Using the data below, output the first line and every line after it up to and including the line containing "PI = math.pi", exactly as written and with nothing added.
==== DATA EXTRACT ====
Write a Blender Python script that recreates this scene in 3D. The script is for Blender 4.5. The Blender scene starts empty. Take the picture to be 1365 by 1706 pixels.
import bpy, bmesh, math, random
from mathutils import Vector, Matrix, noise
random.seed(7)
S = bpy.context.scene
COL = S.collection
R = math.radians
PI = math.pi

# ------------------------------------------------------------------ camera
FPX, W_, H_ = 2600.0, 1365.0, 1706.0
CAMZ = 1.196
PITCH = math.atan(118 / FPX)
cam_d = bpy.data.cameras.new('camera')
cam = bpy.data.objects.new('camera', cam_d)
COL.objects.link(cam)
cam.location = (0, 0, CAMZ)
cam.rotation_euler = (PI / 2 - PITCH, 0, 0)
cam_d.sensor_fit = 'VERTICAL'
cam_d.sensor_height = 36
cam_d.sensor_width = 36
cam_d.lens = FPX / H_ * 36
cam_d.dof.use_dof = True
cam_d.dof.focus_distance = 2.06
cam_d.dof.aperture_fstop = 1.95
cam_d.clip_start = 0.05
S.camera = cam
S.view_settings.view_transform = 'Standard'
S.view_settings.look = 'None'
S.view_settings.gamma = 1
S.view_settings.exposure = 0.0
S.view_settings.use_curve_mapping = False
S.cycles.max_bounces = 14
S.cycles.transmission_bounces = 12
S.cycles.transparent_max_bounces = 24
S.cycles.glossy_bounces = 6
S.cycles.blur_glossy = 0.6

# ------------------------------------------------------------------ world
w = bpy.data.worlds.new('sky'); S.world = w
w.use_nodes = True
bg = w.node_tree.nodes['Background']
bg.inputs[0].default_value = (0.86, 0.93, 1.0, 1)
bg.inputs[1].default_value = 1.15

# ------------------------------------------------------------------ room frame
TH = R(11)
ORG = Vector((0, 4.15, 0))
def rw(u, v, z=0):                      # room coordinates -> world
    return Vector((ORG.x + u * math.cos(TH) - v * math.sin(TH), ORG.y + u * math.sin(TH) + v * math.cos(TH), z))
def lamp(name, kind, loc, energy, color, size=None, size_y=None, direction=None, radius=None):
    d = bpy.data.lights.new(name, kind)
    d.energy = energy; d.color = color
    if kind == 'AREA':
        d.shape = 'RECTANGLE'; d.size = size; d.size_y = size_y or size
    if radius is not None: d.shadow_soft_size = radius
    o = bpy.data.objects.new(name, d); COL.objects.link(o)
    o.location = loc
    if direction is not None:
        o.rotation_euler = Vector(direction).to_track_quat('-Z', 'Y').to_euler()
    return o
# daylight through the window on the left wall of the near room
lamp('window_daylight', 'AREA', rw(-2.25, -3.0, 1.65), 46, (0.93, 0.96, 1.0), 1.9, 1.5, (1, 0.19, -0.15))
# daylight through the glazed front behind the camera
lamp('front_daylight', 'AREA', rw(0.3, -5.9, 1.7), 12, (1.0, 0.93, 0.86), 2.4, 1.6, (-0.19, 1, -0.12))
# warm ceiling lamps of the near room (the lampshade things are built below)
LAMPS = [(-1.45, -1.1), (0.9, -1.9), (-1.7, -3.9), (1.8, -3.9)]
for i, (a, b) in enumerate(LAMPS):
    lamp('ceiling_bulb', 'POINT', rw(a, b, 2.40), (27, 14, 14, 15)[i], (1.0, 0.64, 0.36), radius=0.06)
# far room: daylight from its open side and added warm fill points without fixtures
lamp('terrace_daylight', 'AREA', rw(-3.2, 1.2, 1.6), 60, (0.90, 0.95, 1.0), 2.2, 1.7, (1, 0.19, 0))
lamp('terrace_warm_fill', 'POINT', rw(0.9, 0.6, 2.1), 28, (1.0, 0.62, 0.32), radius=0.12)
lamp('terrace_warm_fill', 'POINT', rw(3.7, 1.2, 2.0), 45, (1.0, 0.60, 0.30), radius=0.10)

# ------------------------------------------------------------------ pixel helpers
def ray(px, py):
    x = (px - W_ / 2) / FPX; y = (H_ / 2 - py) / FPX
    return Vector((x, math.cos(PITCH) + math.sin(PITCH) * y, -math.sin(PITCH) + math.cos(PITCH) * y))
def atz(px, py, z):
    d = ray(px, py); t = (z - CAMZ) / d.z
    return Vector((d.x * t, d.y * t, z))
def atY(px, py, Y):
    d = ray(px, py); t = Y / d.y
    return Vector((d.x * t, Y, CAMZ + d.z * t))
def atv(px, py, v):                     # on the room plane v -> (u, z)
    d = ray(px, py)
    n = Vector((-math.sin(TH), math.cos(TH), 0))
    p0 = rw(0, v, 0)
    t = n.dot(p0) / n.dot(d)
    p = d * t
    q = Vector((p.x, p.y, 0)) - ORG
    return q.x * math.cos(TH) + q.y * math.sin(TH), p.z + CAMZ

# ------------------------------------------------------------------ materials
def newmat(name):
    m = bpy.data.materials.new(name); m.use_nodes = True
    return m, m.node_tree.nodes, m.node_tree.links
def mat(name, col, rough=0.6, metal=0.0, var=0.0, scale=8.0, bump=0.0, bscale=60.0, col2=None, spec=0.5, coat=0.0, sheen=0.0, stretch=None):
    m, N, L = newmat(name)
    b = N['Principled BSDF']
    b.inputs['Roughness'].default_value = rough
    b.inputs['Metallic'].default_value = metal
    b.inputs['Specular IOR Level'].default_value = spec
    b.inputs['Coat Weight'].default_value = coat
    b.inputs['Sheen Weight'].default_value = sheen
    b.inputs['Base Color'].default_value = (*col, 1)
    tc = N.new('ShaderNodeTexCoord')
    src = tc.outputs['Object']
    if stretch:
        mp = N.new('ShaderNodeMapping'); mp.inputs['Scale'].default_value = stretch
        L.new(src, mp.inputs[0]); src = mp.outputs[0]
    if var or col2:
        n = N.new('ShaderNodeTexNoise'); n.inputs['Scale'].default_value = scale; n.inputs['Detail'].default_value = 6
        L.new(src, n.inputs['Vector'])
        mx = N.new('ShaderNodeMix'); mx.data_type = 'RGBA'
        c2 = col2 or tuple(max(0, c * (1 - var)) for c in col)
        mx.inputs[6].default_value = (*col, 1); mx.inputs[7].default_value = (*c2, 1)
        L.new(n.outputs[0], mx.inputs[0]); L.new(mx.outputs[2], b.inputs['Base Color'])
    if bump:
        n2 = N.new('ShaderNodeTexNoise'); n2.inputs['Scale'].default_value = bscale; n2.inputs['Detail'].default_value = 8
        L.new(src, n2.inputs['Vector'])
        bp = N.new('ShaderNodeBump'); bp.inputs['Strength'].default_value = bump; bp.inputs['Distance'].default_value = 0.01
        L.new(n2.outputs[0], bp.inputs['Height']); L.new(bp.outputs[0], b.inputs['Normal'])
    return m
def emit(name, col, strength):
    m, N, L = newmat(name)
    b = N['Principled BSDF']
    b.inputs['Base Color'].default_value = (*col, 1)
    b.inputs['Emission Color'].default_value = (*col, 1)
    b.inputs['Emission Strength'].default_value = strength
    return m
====
_COMPLETE OUTPUT:_
Write a Blender Python script that recreates this scene in 3D. The script is for Blender 4.5. The Blender scene starts empty. Take the picture to be 1365 by 1706 pixels.
import bpy, bmesh, math, random
from mathutils import Vector, Matrix, noise
random.seed(7)
S = bpy.context.scene
COL = S.collection
R = math.radians
PI = math.pi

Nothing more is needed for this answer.